Kanał Sportowy skasowany z YouTube’a. Niby podano powód, ale nikt nie wie, o co tu chodzi
Kanał Sportowy, czyli projekt Krzysztofa Stanowskiego, Mateusza Borka, Michała Pola oraz Tomasza Smokowskiego, został usnięty z YouTube’a. Powód? Komunikat wyświetlany na koncie niewiele mówi.
Uwaga! Tekst zaktualizowany, szczegóły na końcu.
Wchodząc na profil Kanału Sportowego na YouTube widzimy napis:
Słowem: nikt nic nie wie. Założyciele nie piszą nic na swoich profilach w social mediach, przynajmniej w chwili pisania tego newsa milczy też oficjalne konto Kanału Sportowego na Twitterze.
Ostatnio na YouTubie wrzucono m.in. nowy cykl, którego autorami byli Krzysztof Stanowski i Robert Mazurek. Czy w trakcie programu padło coś, co mogło naruszyć standardy portalu – nie wiadomo.
Założyciele byli jednak gotowi na „przygody” z YouTubem, bo od dawna działa drugi, zapasowy kanał – Kanał Sportowy Extra. Póki co on dalej funkcjonuje.
Kanał Sportowy już wcześniej miał problemy z zasadami panującymi w serwisie. Przerwany został charytatywny program na żywo. Jak się okazało był to skutek działań Polsatu – ktoś uważał, że Kanał Sportowy narusza prawa Polsatu.
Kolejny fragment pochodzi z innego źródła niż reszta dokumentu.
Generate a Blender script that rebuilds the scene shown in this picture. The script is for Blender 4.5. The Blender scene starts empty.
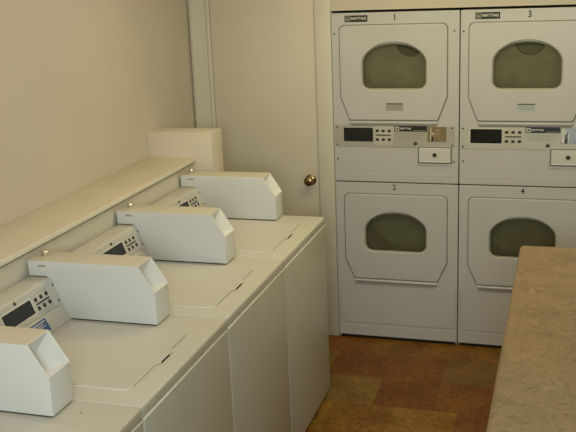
import bpy, bmesh, math, random
from mathutils import Matrix, Vector
random.seed(4)
C = bpy.context.scene.collection
sc = bpy.context.scene
PI = math.pi

# ------------------------------------------------------------------ materials
def mat(name, col, rough=.5, metal=0., noise=0., nscale=30., bump=0., bscale=200., spec=.5, col2=None, coat=0., ndetail=4):
    m = bpy.data.materials.new(name); m.use_nodes = True
    nt = m.node_tree; b = nt.nodes['Principled BSDF']
    b.inputs['Roughness'].default_value = rough; b.inputs['Metallic'].default_value = metal
    b.inputs['Specular IOR Level'].default_value = spec
    b.inputs['Coat Weight'].default_value = coat
    b.inputs['Base Color'].default_value = (*col, 1)
    tc = nt.nodes.new('ShaderNodeTexCoord')
    if noise or col2:
        n = nt.nodes.new('ShaderNodeTexNoise'); n.inputs['Scale'].default_value = nscale; n.inputs['Detail'].default_value = ndetail
        r = nt.nodes.new('ShaderNodeValToRGB')
        c2 = col2 or tuple(min(1, c*(1+noise)) for c in col); c1 = col if col2 else tuple(c*(1-noise) for c in col)
        r.color_ramp.elements[0].position = .35; r.color_ramp.elements[1].position = .65
        r.color_ramp.elements[0].color = (*c1, 1); r.color_ramp.elements[1].color = (*c2, 1)
        nt.links.new(tc.outputs['Object'], n.inputs['Vector']); nt.links.new(n.outputs['Fac'], r.inputs['Fac'])
        nt.links.new(r.outputs['Color'], b.inputs['Base Color'])
    if bump:
        n2 = nt.nodes.new('ShaderNodeTexNoise'); n2.inputs['Scale'].default_value = bscale
        bp = nt.nodes.new('ShaderNodeBump'); bp.inputs['Strength'].default_value = bump; bp.inputs['Distance'].default_value = .002
        nt.links.new(tc.outputs['Object'], n2.inputs['Vector']); nt.links.new(n2.outputs['Fac'], bp.inputs['Height'])
        nt.links.new(bp.outputs['Normal'], b.inputs['Normal'])
    return m
M = {}
M['wall'] = mat('cream_wall_paint', (0.609, 0.562, 0.492), .75, noise=.02, nscale=3, bump=.25, bscale=90)
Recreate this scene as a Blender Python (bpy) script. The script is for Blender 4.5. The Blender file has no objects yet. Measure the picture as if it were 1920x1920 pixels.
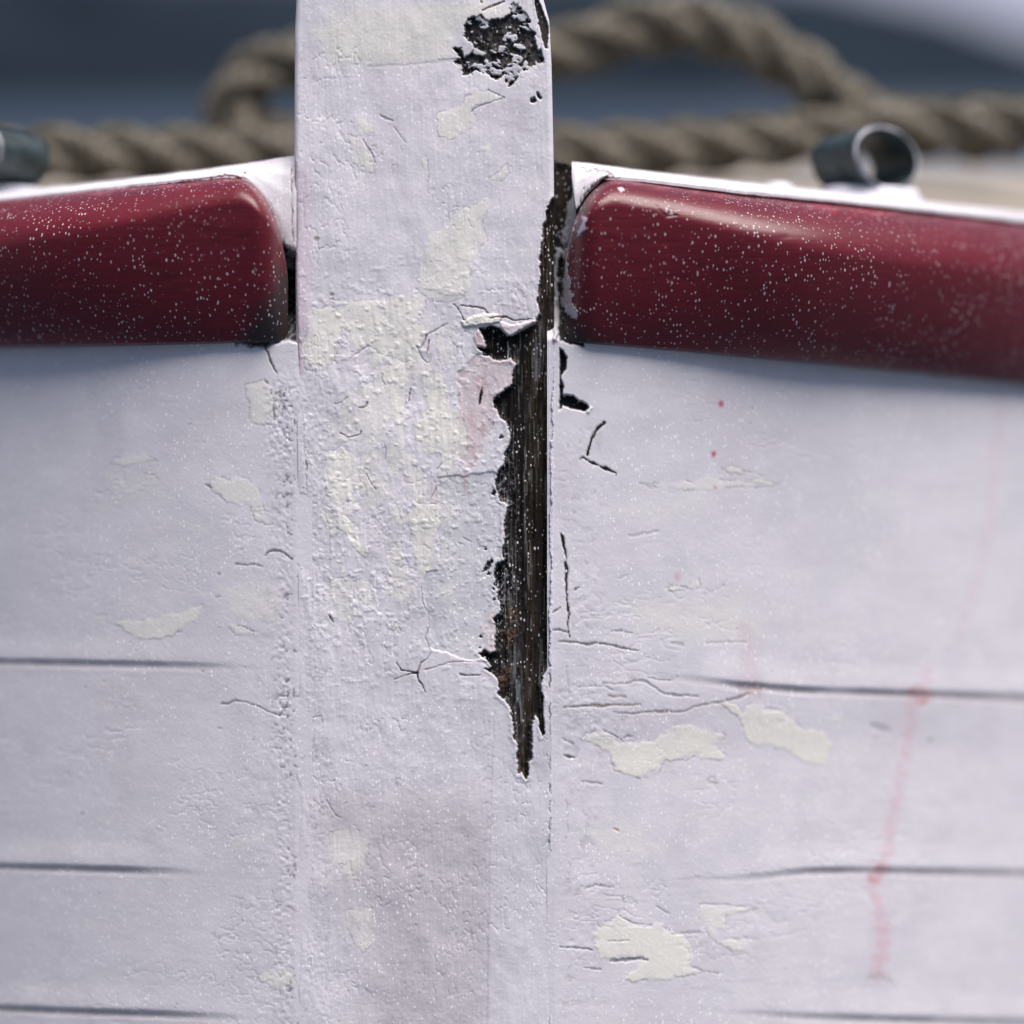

Nawet założyciele youtube’owego profilu skarżyli się, że to „odwet” po tym jak Mateusz Borek opuścił – chwilowo – telewizję na rzecz internetowego projektu.
Nie wiadomo jednak, kto jest teraz odpowiedzialny za „atak” na Kanał Sportowy - o ile to robota trolli, a nie konsekwencja faktycznego naruszenia zasad . Bez wątpienia profil ma wielu fanów, jak i przeciwników, którym nie podoba się działalność chociażby Krzysztofa Stanowskiego.
Aktualizacja
O godzinie 18:45 twórcy Kanału Sportowego poinformowali na Twitterze, że kanał został przywrócony przez YouTube'a.